Zdecydowana większość Polaków inwestowałaby częściej, gdyby znała odpowiedni sposób. Lokaty i rachunki oszczędnościowe, jako tradycyjne formy pomnażania gotówki, już od dawna dają niewielkie zyski, a biorąc pod uwagę inflację, wiele z nich przynosi wręcz stratę.
Na czarną godzinę
Z badań Fundacji Kronenberga wynika, że w ciągu dekady grupa Polaków oszczędzających regularnie podwoiła się – z 7 proc. do 16 proc. Jednak są to gotówka ewentualnie ROR lub rachunek oszczędnościowy – według danych OECD te formy wiodą prym jako sposób lokowania kapitału, a ich udział dla Polski oscyluje w granicach 50 proc. Taki dobór narzędzi finansowych jest ewidentną konsekwencją braku konkretnych celów w strategii oszczędzania – od lat systematycznie rośnie odsetek tych, którzy deklarują oszczędzanie jako sposób na zabezpieczenie się na tzw. czarną godzinę. W 2013 roku było to 26 proc., w obecnym już 35 proc.
Lokat coraz mniej
Z badania „Finansowy barometr ING" wynika, że 68 proc. Polaków deklaruje posiadanie jakichkolwiek oszczędności. To o 24 pkt proc. więcej niż rok wcześniej. Tym samym odsetek oszczędzających w Polsce osiągnął przeciętny poziom w Europie. W poprzednich latach mieliśmy do czynienia z 10–15--proc. luką.
Ale w bankach tych oszczędności coraz mniej. Dokładnie biorąc, maleje wartość depozytów terminowych. Jak bowiem wynika z danych NBP, zgromadzone w bankach środki gospodarstw domowych wzrosły we wrześniu o 1,1 mld zł, do 724,8 mld zł. Ten wzrost dotyczył jednak wyłącznie rachunków bieżących. Wartość depozytów terminowych zmalała o 0,4 mld zł i był to już dziewiąty z rzędu spadek. Od początku roku wartość lokat terminowych zmniejszyła się o 19,1 mld zł, czyli około 6 proc.
Popularne obligacje
Gdzie zatem trafiają pieniądze? Rosnąca wartość gotówki w obiegu może świadczyć, że coraz więcej jest „skarpet". Ale nie tylko.

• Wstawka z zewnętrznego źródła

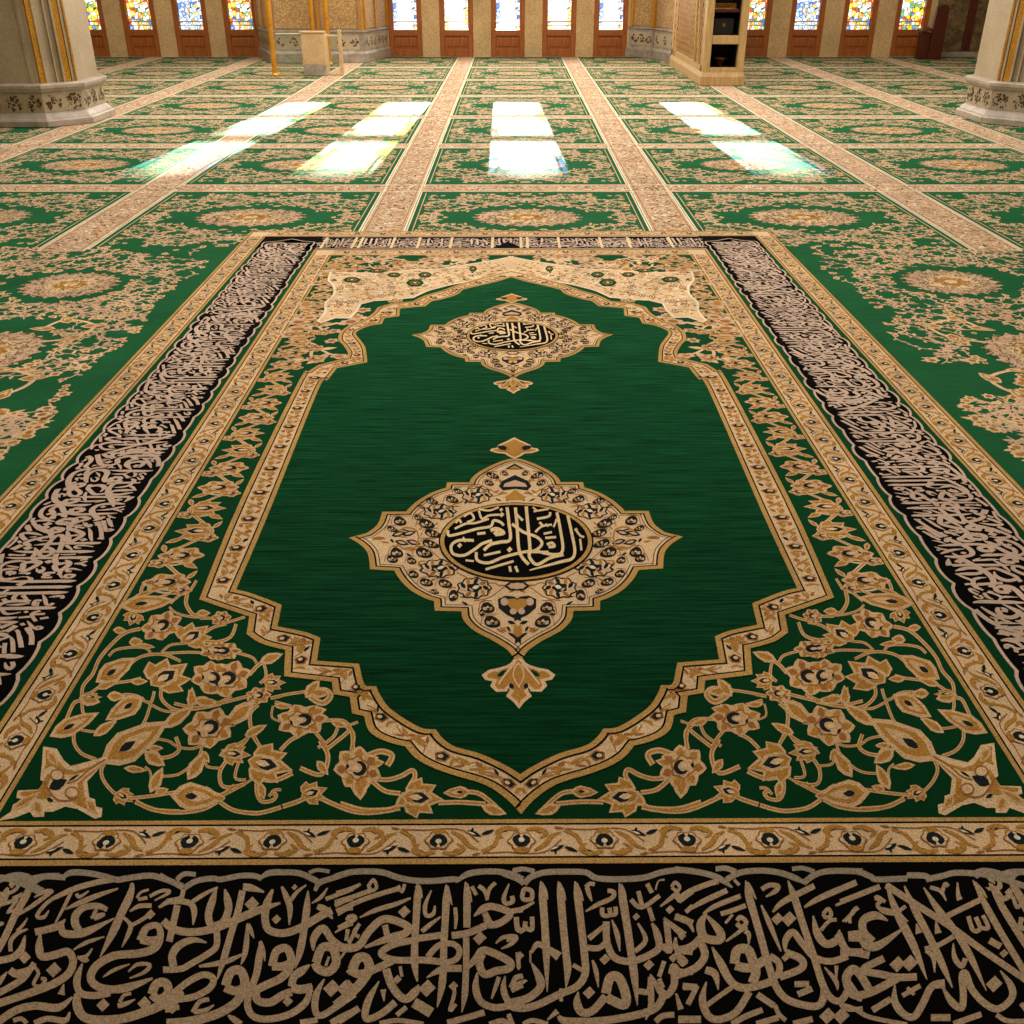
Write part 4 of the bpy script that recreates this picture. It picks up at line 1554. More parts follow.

We wrześniu Polacy kupili obligacje skarbowe za 466 mln zł. Od początku roku wydali na ten cel już ponad 4,5 mld zł. – Jest już pewne, że ubiegłoroczny wysoki poziom zostanie wyraźnie przekroczony – podkreśla Roman Przasnyski, główny analityk Gerda Broker. To, czy padnie rekord z 2008 r., zależeć będzie od powodzenia papierów trzymiesięcznych, których sprzedaż ruszyła w październiku.